According to Jones, the city of Grantville is projected to receive $1.9 million in tax revenue per year.

Robinson Weeks previously requested a development agreement with the city to construct a sewage treatment facility at the location of the warehouse. The developer would pay for the construction of the facility, which would then be turned over to the city for maintenance and operation.

Connecting the warehouse to the city's sewer system would require extending piping across the interstate.

The council did not display enthusiasm for the agreement at its December work session, and hasn't made a decision on the matter yet.

City Engineer Brennan Jones described the potential sewage treatment facility as "fairly passive," and said an operator would need to check on the facility once or twice a week for a couple of hours.

"Whatever arrangement they arrive at with the city, they can have those costs covered in that arrangement," he said.

"That's a preliminary discussion," Jones said of the development agreement. "Nothing has been agreed to, but that was actually presented as an alternate solution for the city to accommodate any kind of capacity concerns."

The Grantville residents who attended the meeting did not voice support for the development. Many said they were in support of the city growing, but opposed the location of the warehouse. Other residents had concerns on how the warehouse would impact the traffic near the interstate exit.

Josh Faircloth, a Grantville resident, said the nearby roads already have issues, and he doesn't believe they can accommodate new traffic.

"This road right here is going to be tough to handle it," he said. "I know when they have an accident, we can't even get out of the subdivision."

Grantville resident Andrew Williams echoed similar sentiments. He said he felt the warehouse would be a stress on the community.

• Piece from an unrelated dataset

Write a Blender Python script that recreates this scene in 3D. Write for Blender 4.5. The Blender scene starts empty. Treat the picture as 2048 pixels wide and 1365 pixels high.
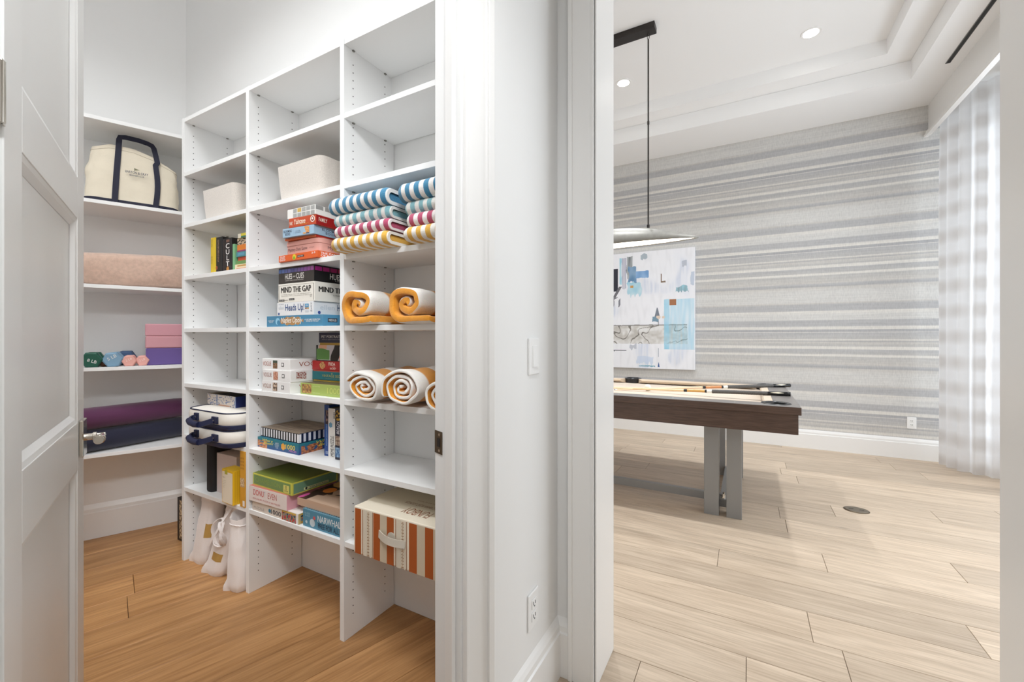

"What happens if that place catches on fire? Do you expect the two guys down here to put it out? My brother is a fireman. I don't want him to die in some warehouse, because they're understaffed as it is," he said. "We can't handle it. I want growth. I'm a lumber salesman, it puts money in my pocket, but not like this. It's too much to handle."

Brandon McDowell, a resident at the meeting, said driving near Lowry Road was already hectic.

"It's like NASCAR 500 as it is now," he said. "You get transfer trucks and increased traffic; it's a death trap."

The Planning Commission voted unanimously in their recommendation to the council.

Danny Clay, a member of the commission, said he came to Grantville because of the city's slow pace and wants to preserve that.

"I'd like to see it stay quiet," he said. "I feel for those folks over there on Lowry Road. I got a good friend of mine that I grew up with all through school that lives on Lowry into Meriwether County, and I know what an impact it will be on them, too."